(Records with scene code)
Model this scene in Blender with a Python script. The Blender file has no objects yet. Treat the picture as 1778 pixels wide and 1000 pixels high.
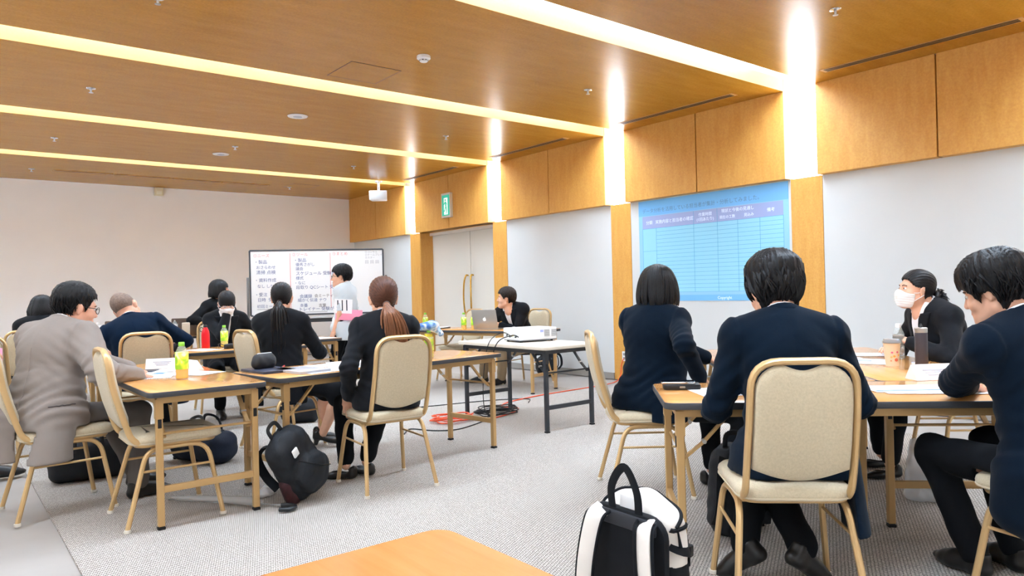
import bpy, math, random
import numpy as np
from mathutils import Vector, Matrix, Euler
random.seed(7); rng = np.random.RandomState(7)
SC = bpy.context.scene
COL = SC.collection
R = math.radians
PI = math.pi

# ------------------------------------------------------------------ camera, world, exposure
CAM_H = 1.17
FPX = 1257.0
YAW, PITCH, ROLL = 38.72, 0.10, 1.41
def make_camera():
    a, p, r = R(YAW), R(PITCH), R(ROLL)
    f = Vector((math.sin(a)*math.cos(p), math.cos(a)*math.cos(p), math.sin(p)))
    rt = Vector((math.cos(a), -math.sin(a), 0))
    up = rt.cross(f)
    rt2 = rt*math.cos(r) - up*math.sin(r)
    up2 = rt2.cross(f)
    cd = bpy.data.cameras.new('camera'); cd.sensor_width = 36.0; cd.lens = 36.0*FPX/1778.0
    cd.clip_start = 0.05; cd.clip_end = 100
    co = bpy.data.objects.new('camera', cd); COL.objects.link(co)
    m = Matrix((rt2, up2, -f)).transposed().to_4x4(); m.translation = (0, 0, CAM_H)
    co.matrix_world = m
    SC.camera = co
make_camera()
W = bpy.data.worlds.new('world'); SC.world = W; W.use_nodes = True
W.node_tree.nodes['Background'].inputs[0].default_value = (0.9, 0.95, 1, 1)
W.node_tree.nodes['Background'].inputs[1].default_value = 0.0
LAMP = 16.5            # radiance of the light slots
LAMP_COL = (0.77, 0.95, 1.16)
vs = SC.view_settings
vs.view_transform = 'Standard'; vs.look = 'None'; vs.gamma = 1.0; vs.use_curve_mapping = False
vs.exposure = 0.70
try:
    SC.cycles.use_denoising = True
    SC.cycles.max_bounces = 10; SC.cycles.diffuse_bounces = 6; SC.cycles.glossy_bounces = 4
    SC.cycles.transmission_bounces = 8; SC.cycles.transparent_max_bounces = 12
    SC.cycles.sample_clamp_indirect = 6.0
    SC.cycles.caustics_reflective = False; SC.cycles.caustics_refractive = False
except Exception:
    pass

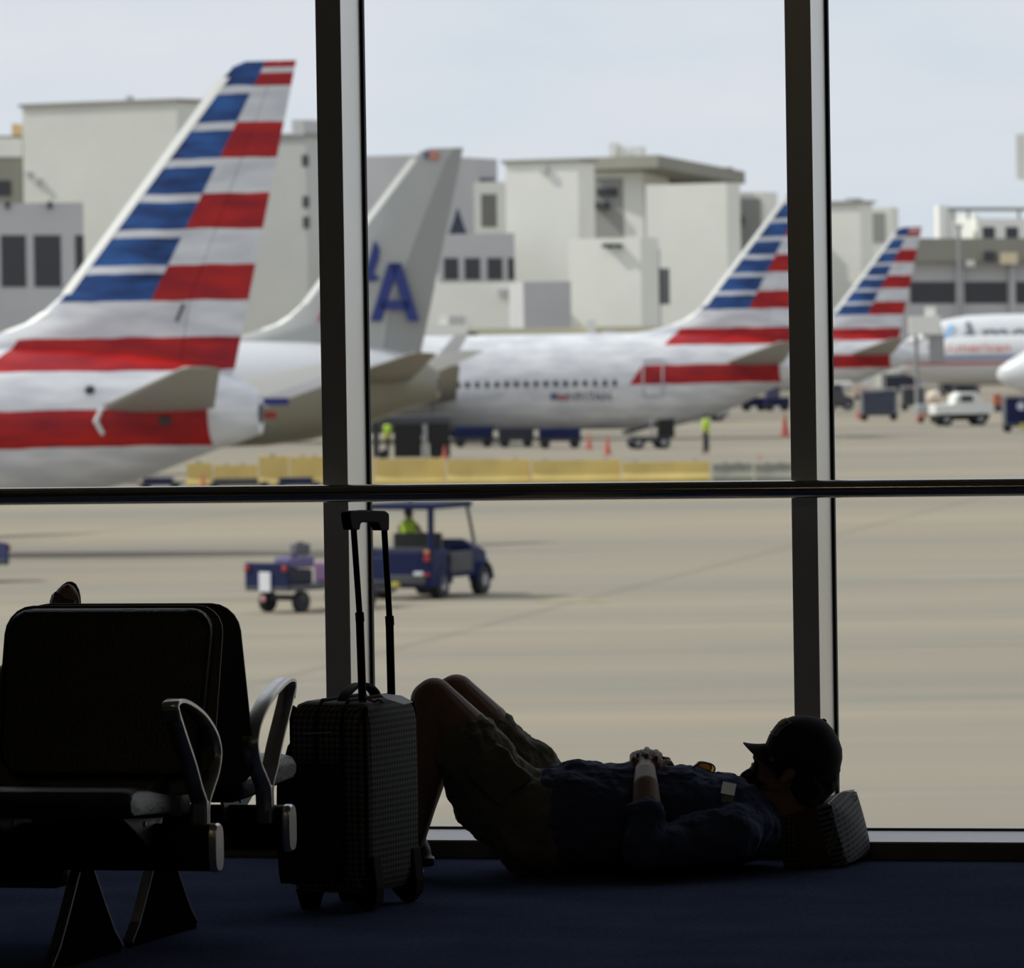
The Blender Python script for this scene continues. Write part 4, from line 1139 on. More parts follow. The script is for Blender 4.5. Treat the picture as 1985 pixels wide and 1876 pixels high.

** YOUR OBJECTIVE **
Repeat the records above exactly, leaving out the pictures.

** EXPECTED ANSWER **
Model this scene in Blender with a Python script. The Blender file has no objects yet. Treat the picture as 1778 pixels wide and 1000 pixels high.
import bpy, math, random
import numpy as np
from mathutils import Vector, Matrix, Euler
random.seed(7); rng = np.random.RandomState(7)
SC = bpy.context.scene
COL = SC.collection
R = math.radians
PI = math.pi

# ------------------------------------------------------------------ camera, world, exposure
CAM_H = 1.17
FPX = 1257.0
YAW, PITCH, ROLL = 38.72, 0.10, 1.41
def make_camera():
    a, p, r = R(YAW), R(PITCH), R(ROLL)
    f = Vector((math.sin(a)*math.cos(p), math.cos(a)*math.cos(p), math.sin(p)))
    rt = Vector((math.cos(a), -math.sin(a), 0))
    up = rt.cross(f)
    rt2 = rt*math.cos(r) - up*math.sin(r)
    up2 = rt2.cross(f)
    cd = bpy.data.cameras.new('camera'); cd.sensor_width = 36.0; cd.lens = 36.0*FPX/1778.0
    cd.clip_start = 0.05; cd.clip_end = 100
    co = bpy.data.objects.new('camera', cd); COL.objects.link(co)
    m = Matrix((rt2, up2, -f)).transposed().to_4x4(); m.translation = (0, 0, CAM_H)
    co.matrix_world = m
    SC.camera = co
make_camera()
W = bpy.data.worlds.new('world'); SC.world = W; W.use_nodes = True
W.node_tree.nodes['Background'].inputs[0].default_value = (0.9, 0.95, 1, 1)
W.node_tree.nodes['Background'].inputs[1].default_value = 0.0
LAMP = 16.5            # radiance of the light slots
LAMP_COL = (0.77, 0.95, 1.16)
vs = SC.view_settings
vs.view_transform = 'Standard'; vs.look = 'None'; vs.gamma = 1.0; vs.use_curve_mapping = False
vs.exposure = 0.70
try:
    SC.cycles.use_denoising = True
    SC.cycles.max_bounces = 10; SC.cycles.diffuse_bounces = 6; SC.cycles.glossy_bounces = 4
    SC.cycles.transmission_bounces = 8; SC.cycles.transparent_max_bounces = 12
    SC.cycles.sample_clamp_indirect = 6.0
    SC.cycles.caustics_reflective = False; SC.cycles.caustics_refractive = False
except Exception:
    pass

The Blender Python script for this scene continues. Write part 4, from line 1139 on. More parts follow. The script is for Blender 4.5. Treat the picture as 1985 pixels wide and 1876 pixels high.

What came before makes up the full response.